** Start **

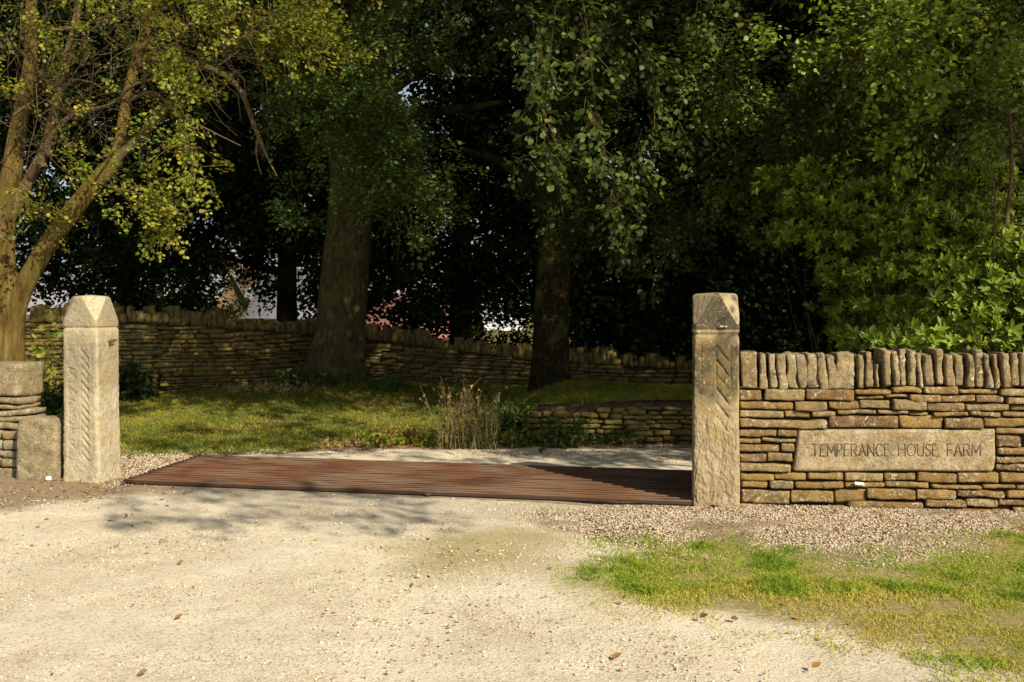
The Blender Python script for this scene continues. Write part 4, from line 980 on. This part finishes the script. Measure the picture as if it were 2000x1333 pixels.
for c_ in [(1180, 90, 11.5, 120, 100, 50), (1100, 250, 12, 60, 110, 16), (1260, 240, 11.5, 90, 120, 50), (1250, 420, 12, 90, 50, 34), (1310, 480, 12, 30, 40, 12), (1140, 10, 11, 160, 60, 50), (930, 30, 12.5, 90, 50, 24), (1190, 400, 12.5, 80, 40, 20), (1290, 520, 12.2, 30, 20, 6), (1090, 390, 12.6, 60, 40, 30), (1080, 300, 12.8, 60, 60, 30), (1150, 450, 12.6, 40, 24, 12)]:
    P, d = clus(*c_[:6], dY=.7); sprays(lv, tw, P, d+np.array([0, -.4, -.3]), 30, .4, .2, .075, .055, six=False, droop=.25)
crown_fill(lv, None, [((1.8, 11.0, 7.6), (4.6, 3.9, 3.2), 1)], 3200, 26, .7, .35, .10, .075, thr=-.05, f=.5, seed=9, keep=above(), trunk=(.5, 14, 8))
tag(tw.build('twigs', M['twig'], T), kind='stuff'); lv.build('crown', M['leaf_beech'], T); nv_.build('hanging_leaves', M['leaf_near'], T)

# --- right side trees over the name wall
T = empty('leafy_tree', (6.4, 12.0, 0)); tag(T, 'tall broad leafy tree filling the top right above the name wall', 'tree')
a = Acc(); tube(a, [(6.4, 12, -.2), (6.3, 12, 1.5), (6.2, 11.9, 3.5), (6.0, 11.6, 6), (5.8, 11.2, 9)], [.26, .21, .18, .14, .06], sides=24, rough=.1, seed=60, step=.15)
for q, (tx, ty, tz) in enumerate([(3.2, 10.2, 4.6), (4.4, 9.8, 5), (8, 10, 4.5), (2.4, 11.6, 4), (5, 9, 5.6), (5.2, 7.6, 6.4)]):
    tube(a, [(6.1, 11.7, 3+q*.35), ((6.1+tx)/2, (11.7+ty)/2, 3.9+q*.35), (tx, ty, tz)], [.09, .06, .015], sides=8, rough=.1, seed=61+q, step=.2)
a.build('trunk', M['bark_d'], T, True)
lv = Acc(); tw = Acc()
for c_ in [(1480, 60, 11, 130, 90, 90), (1640, 60, 10.5, 130, 80, 95), (1790, 70, 10, 100, 80, 80), (1900, 150, 10, 90, 70, 60), (1500, 200, 11.5, 130, 90, 75), (1640, 190, 11, 130, 80, 75), (1780, 220, 10.5, 110, 80, 70), (1400, 300, 12, 110, 90, 60), (1560, 310, 11.8, 130, 70, 60), (1700, 330, 11.2, 110, 60, 50), (1850, 300, 10.6, 110, 80, 60), (1970, 300, 10.3, 80, 120, 55), (1980, 120, 10.2, 60, 60, 26), (1420, 130, 11, 80, 100, 50), (1800, 40, 9.2, 70, 50, 34), (1700, 110, 9.4, 60, 40, 18), (1880, 200, 9.2, 50, 50, 18), (1400, 420, 12.5, 90, 60, 30), (1960, 420, 10.6, 80, 60, 30)]:
    P, d = clus(*c_[:5], int(c_[5]*1.5), dY=.8); kp = keepn(P, 1.5, .08, 58); P, d = P[kp], d[kp]; sprays(lv, tw, P, d+np.array([0, -.5, -.2]), 34, .30+.2*RNG.random(len(P)), .18, .060, .044, six=False, droop=.22)
crown_fill(lv, None, [((6.2, 10.6, 7.6), (4.4, 3.2, 3.0), 1)], 2600, 26, .7, .35, .09, .07, thr=-.25, seed=13, keep=above(), trunk=(6, 12, 7))
tag(tw.build('twigs', M['twig'], T), kind='stuff'); lv.build('crown', M['leaf_right'], T)

lv = Acc()
for c_ in [(1800, 60, 8.9, 70, 50, 20), (1870, 130, 9.0, 60, 40, 12), (1740, 130, 9.0, 60, 40, 10), (1690, 30, 9.1, 70, 30, 10), (1960, 180, 8.9, 40, 60, 10), (1560, 60, 9.4, 60, 40, 7), (1990, 60, 8.9, 30, 50, 8), (1830, 260, 9.2, 70, 40, 8)]:
    P, d = clus(*c_[:6], dY=.35); sprays(lv, None, P, d+np.array([0, -.5, -.2]), 30, .34, .16, .055, .040, six=True, droop=.22)
lv.build('sunlit_boughs', M['leaf_sun'], bpy.data.objects['leafy_tree'])  # accent sprays whose lit look comes from their brighter leaf colour
T = empty('roadside_tree', (8.6, 2.6, 0)); tag(T, 'roadside tree beyond the right edge of the view, its loose boughs shading the gateway', 'tree')
a = Acc(); tube(a, [(8.6, 2.6, -.2), (8.5, 2.7, 2), (8.2, 2.9, 4), (7.8, 3.2, 6.5)], [.24, .2, .15, .06], sides=20, rough=.1, seed=90, step=.2)
for q, t_ in enumerate([[(7.9, 3.1, 6.2), (6.4, 1.2, 6.9), (4.4, -.2, 7.1)], [(8.2, 2.9, 4.2), (6.8, 4.4, 5.0), (5.2, 5.3, 5.4)], [(8, 3, 5), (5.4, 3.8, 5.9), (2.2, 4.5, 6.1)], [(6.8, 4.4, 5.0), (6.6, 5.6, 5.4), (6.2, 6.2, 5.5)]]):
    tube(a, t_, [.05 if q else .014]+list(np.linspace(.014, .008, len(t_)-1)), sides=8, rough=.1, seed=91+q, step=.2)
a.build('trunk', M['bark_l'], T, True); lv = Acc()
for c_, r_, n in (((4.4, -.3, 7.0), (1.4, .5, .3), 44), ((6.3, 6.4, 5.6), (.9, .7, .4), 90), ((6.9, 6.1, 6.2), (1.3, 1.1, .4), 130), ((5.6, 5.2, 5.3), (1.3, 1.0, .5), 230), ((2.3, 4.5, 6.1), (1.5, .9, .4), 80), ((5.0, 4.3, 5.6), (1.5, .8, .5), 60)):
    P, d = ell(n, c_, r_); sprays(lv, None, P, d*.6+.5*rdir(n), 26, .45, .22, .08, .06, six=False)
lv.build('crown', M['leaf_beech'], T)
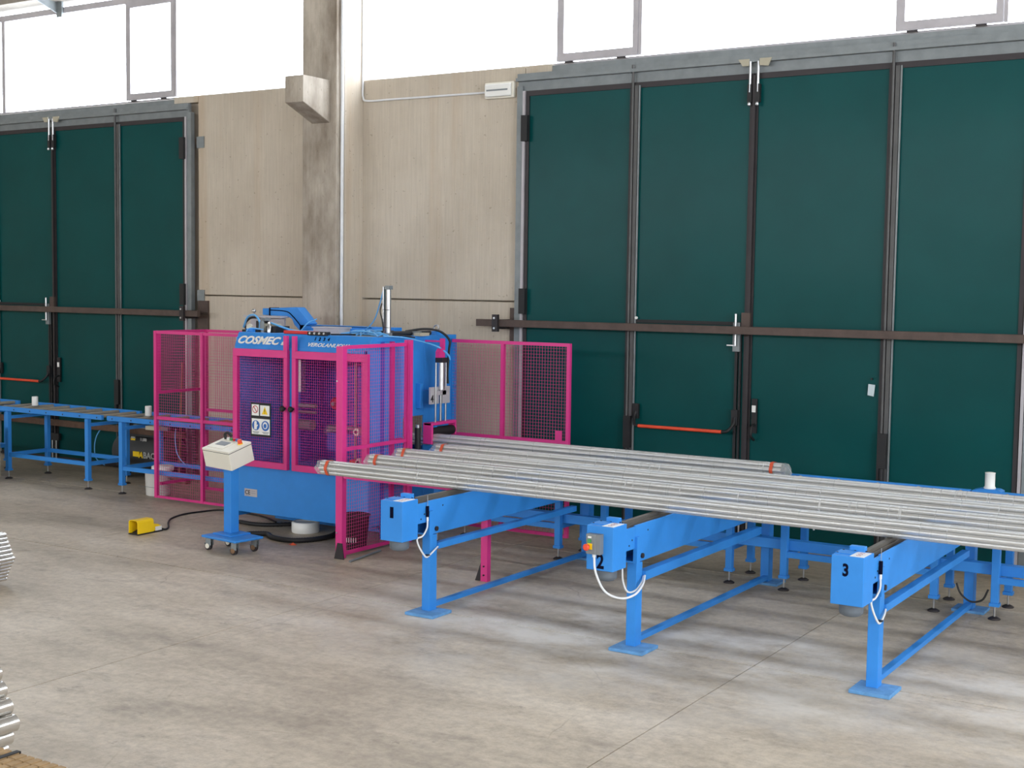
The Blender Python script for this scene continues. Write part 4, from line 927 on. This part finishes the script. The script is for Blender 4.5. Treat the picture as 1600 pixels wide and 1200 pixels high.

** End **

- _WRITTEN REQUEST_:
Copy all the lines of data exactly as they appear, dropping any images.

- _PROBLEM SOLUTION_:
The Blender Python script for this scene continues. Write part 4, from line 980 on. This part finishes the script. Measure the picture as if it were 2000x1333 pixels.
for c_ in [(1180, 90, 11.5, 120, 100, 50), (1100, 250, 12, 60, 110, 16), (1260, 240, 11.5, 90, 120, 50), (1250, 420, 12, 90, 50, 34), (1310, 480, 12, 30, 40, 12), (1140, 10, 11, 160, 60, 50), (930, 30, 12.5, 90, 50, 24), (1190, 400, 12.5, 80, 40, 20), (1290, 520, 12.2, 30, 20, 6), (1090, 390, 12.6, 60, 40, 30), (1080, 300, 12.8, 60, 60, 30), (1150, 450, 12.6, 40, 24, 12)]:
    P, d = clus(*c_[:6], dY=.7); sprays(lv, tw, P, d+np.array([0, -.4, -.3]), 30, .4, .2, .075, .055, six=False, droop=.25)
crown_fill(lv, None, [((1.8, 11.0, 7.6), (4.6, 3.9, 3.2), 1)], 3200, 26, .7, .35, .10, .075, thr=-.05, f=.5, seed=9, keep=above(), trunk=(.5, 14, 8))
tag(tw.build('twigs', M['twig'], T), kind='stuff'); lv.build('crown', M['leaf_beech'], T); nv_.build('hanging_leaves', M['leaf_near'], T)

# --- right side trees over the name wall
T = empty('leafy_tree', (6.4, 12.0, 0)); tag(T, 'tall broad leafy tree filling the top right above the name wall', 'tree')
a = Acc(); tube(a, [(6.4, 12, -.2), (6.3, 12, 1.5), (6.2, 11.9, 3.5), (6.0, 11.6, 6), (5.8, 11.2, 9)], [.26, .21, .18, .14, .06], sides=24, rough=.1, seed=60, step=.15)
for q, (tx, ty, tz) in enumerate([(3.2, 10.2, 4.6), (4.4, 9.8, 5), (8, 10, 4.5), (2.4, 11.6, 4), (5, 9, 5.6), (5.2, 7.6, 6.4)]):
    tube(a, [(6.1, 11.7, 3+q*.35), ((6.1+tx)/2, (11.7+ty)/2, 3.9+q*.35), (tx, ty, tz)], [.09, .06, .015], sides=8, rough=.1, seed=61+q, step=.2)
a.build('trunk', M['bark_d'], T, True)
lv = Acc(); tw = Acc()
for c_ in [(1480, 60, 11, 130, 90, 90), (1640, 60, 10.5, 130, 80, 95), (1790, 70, 10, 100, 80, 80), (1900, 150, 10, 90, 70, 60), (1500, 200, 11.5, 130, 90, 75), (1640, 190, 11, 130, 80, 75), (1780, 220, 10.5, 110, 80, 70), (1400, 300, 12, 110, 90, 60), (1560, 310, 11.8, 130, 70, 60), (1700, 330, 11.2, 110, 60, 50), (1850, 300, 10.6, 110, 80, 60), (1970, 300, 10.3, 80, 120, 55), (1980, 120, 10.2, 60, 60, 26), (1420, 130, 11, 80, 100, 50), (1800, 40, 9.2, 70, 50, 34), (1700, 110, 9.4, 60, 40, 18), (1880, 200, 9.2, 50, 50, 18), (1400, 420, 12.5, 90, 60, 30), (1960, 420, 10.6, 80, 60, 30)]:
    P, d = clus(*c_[:5], int(c_[5]*1.5), dY=.8); kp = keepn(P, 1.5, .08, 58); P, d = P[kp], d[kp]; sprays(lv, tw, P, d+np.array([0, -.5, -.2]), 34, .30+.2*RNG.random(len(P)), .18, .060, .044, six=False, droop=.22)
crown_fill(lv, None, [((6.2, 10.6, 7.6), (4.4, 3.2, 3.0), 1)], 2600, 26, .7, .35, .09, .07, thr=-.25, seed=13, keep=above(), trunk=(6, 12, 7))
tag(tw.build('twigs', M['twig'], T), kind='stuff'); lv.build('crown', M['leaf_right'], T)

lv = Acc()
for c_ in [(1800, 60, 8.9, 70, 50, 20), (1870, 130, 9.0, 60, 40, 12), (1740, 130, 9.0, 60, 40, 10), (1690, 30, 9.1, 70, 30, 10), (1960, 180, 8.9, 40, 60, 10), (1560, 60, 9.4, 60, 40, 7), (1990, 60, 8.9, 30, 50, 8), (1830, 260, 9.2, 70, 40, 8)]:
    P, d = clus(*c_[:6], dY=.35); sprays(lv, None, P, d+np.array([0, -.5, -.2]), 30, .34, .16, .055, .040, six=True, droop=.22)
lv.build('sunlit_boughs', M['leaf_sun'], bpy.data.objects['leafy_tree'])  # accent sprays whose lit look comes from their brighter leaf colour
T = empty('roadside_tree', (8.6, 2.6, 0)); tag(T, 'roadside tree beyond the right edge of the view, its loose boughs shading the gateway', 'tree')
a = Acc(); tube(a, [(8.6, 2.6, -.2), (8.5, 2.7, 2), (8.2, 2.9, 4), (7.8, 3.2, 6.5)], [.24, .2, .15, .06], sides=20, rough=.1, seed=90, step=.2)
for q, t_ in enumerate([[(7.9, 3.1, 6.2), (6.4, 1.2, 6.9), (4.4, -.2, 7.1)], [(8.2, 2.9, 4.2), (6.8, 4.4, 5.0), (5.2, 5.3, 5.4)], [(8, 3, 5), (5.4, 3.8, 5.9), (2.2, 4.5, 6.1)], [(6.8, 4.4, 5.0), (6.6, 5.6, 5.4), (6.2, 6.2, 5.5)]]):
    tube(a, t_, [.05 if q else .014]+list(np.linspace(.014, .008, len(t_)-1)), sides=8, rough=.1, seed=91+q, step=.2)
a.build('trunk', M['bark_l'], T, True); lv = Acc()
for c_, r_, n in (((4.4, -.3, 7.0), (1.4, .5, .3), 44), ((6.3, 6.4, 5.6), (.9, .7, .4), 90), ((6.9, 6.1, 6.2), (1.3, 1.1, .4), 130), ((5.6, 5.2, 5.3), (1.3, 1.0, .5), 230), ((2.3, 4.5, 6.1), (1.5, .9, .4), 80), ((5.0, 4.3, 5.6), (1.5, .8, .5), 60)):
    P, d = ell(n, c_, r_); sprays(lv, None, P, d*.6+.5*rdir(n), 26, .45, .22, .08, .06, six=False)
lv.build('crown', M['leaf_beech'], T)
The Blender Python script for this scene continues. Write part 4, from line 927 on. This part finishes the script. The script is for Blender 4.5. Treat the picture as 1600 pixels wide and 1200 pixels high.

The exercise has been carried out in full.